Le coop, poi, hanno esse stesse un problema di regole. E questa è la seconda prova. Al momento, nelle grandi cooperative di consumo con centinaia di migliaia di soci, la selezione dei gruppi dirigenti avviene attraverso una serie di assemblee di zona che eleggono i delegati a quella generale. Sembrano congressi di partito. Nelle cooperative di produzione e lavoro, che hanno qualche centinaio di soci, è più facile. Ma in ogni caso il potere dei leader è pressoché assoluto: basta guardare da quanto tempo non vengono sostituiti. Molti capi-cooperativa sono bravissimi. Ma anche Consorte e Sacchetti lo erano. Il problema, dunque, è come evitare il bonapartismo e le sue degenerazioni. E non lo si risolve per via amministrativa con collegi sindacali più severi o revisori più «cattivi». La questione è politica e attiene alla formazione stessa dei consigli di amministrazione e delle decisioni.

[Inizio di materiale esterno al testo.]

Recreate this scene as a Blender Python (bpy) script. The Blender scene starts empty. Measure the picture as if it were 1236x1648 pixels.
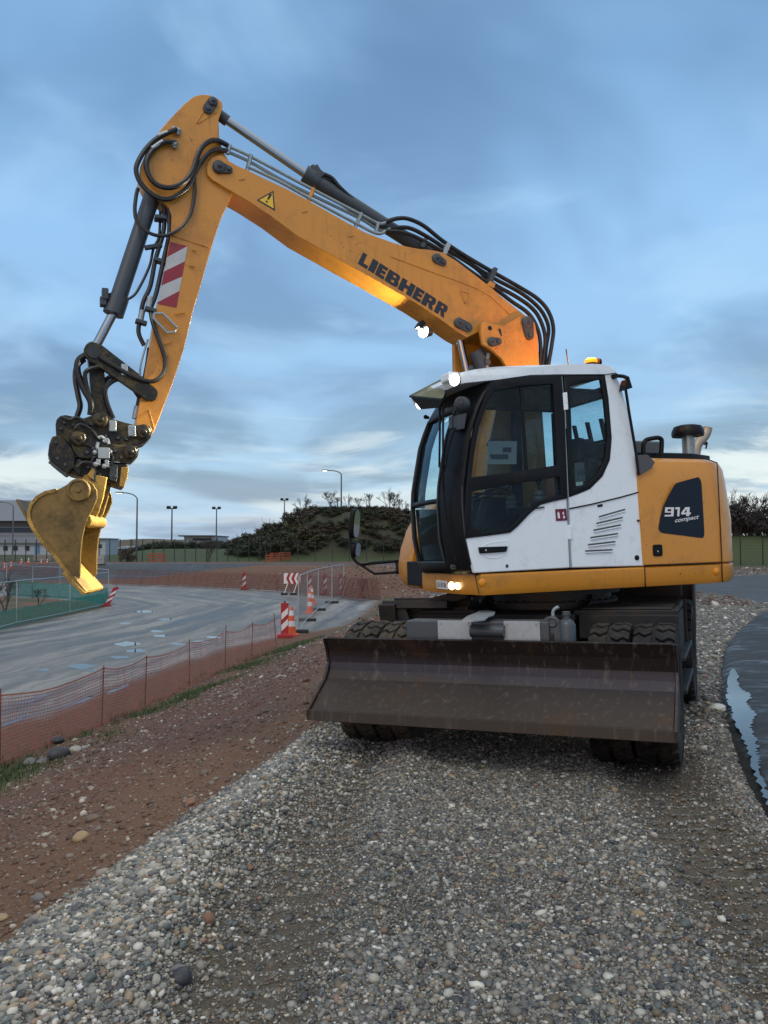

Nelle società di capitali esistono le minoranze azionarie che possono esprimere consiglieri propri e gli investitori istituzionali che nominano gli indipendenti, ma nelle coop la proprietà delle quote, di fatto, non esiste e dunque viene a mancare il soggetto che può attivare il «diverso parere»: la grande parte del patrimonio cooperativo è congelata in riserve indivisibili che, in caso di liquidazione, vanno ad apposite società interamente controllate dalle associazioni di categoria: la Coop Fondi della Lega, per esempio. Alle associazioni nazionali, del resto, il ministero delle Attività produttive delega, per legge, il controllo. Qui, forse, c'è l'altra faccia della proprietà cooperativa che i soci hanno in uso. Da qui potrebbe venire il «diverso parere». Ma sia la Lega che la Confcooperative, ammesso che ci abbiano mai pensato, non sembrano al momento attrezzate sul piano delle risorse professionali e del peso politico per nominare consiglieri indipendenti nelle maggiori coop rosse e bianche.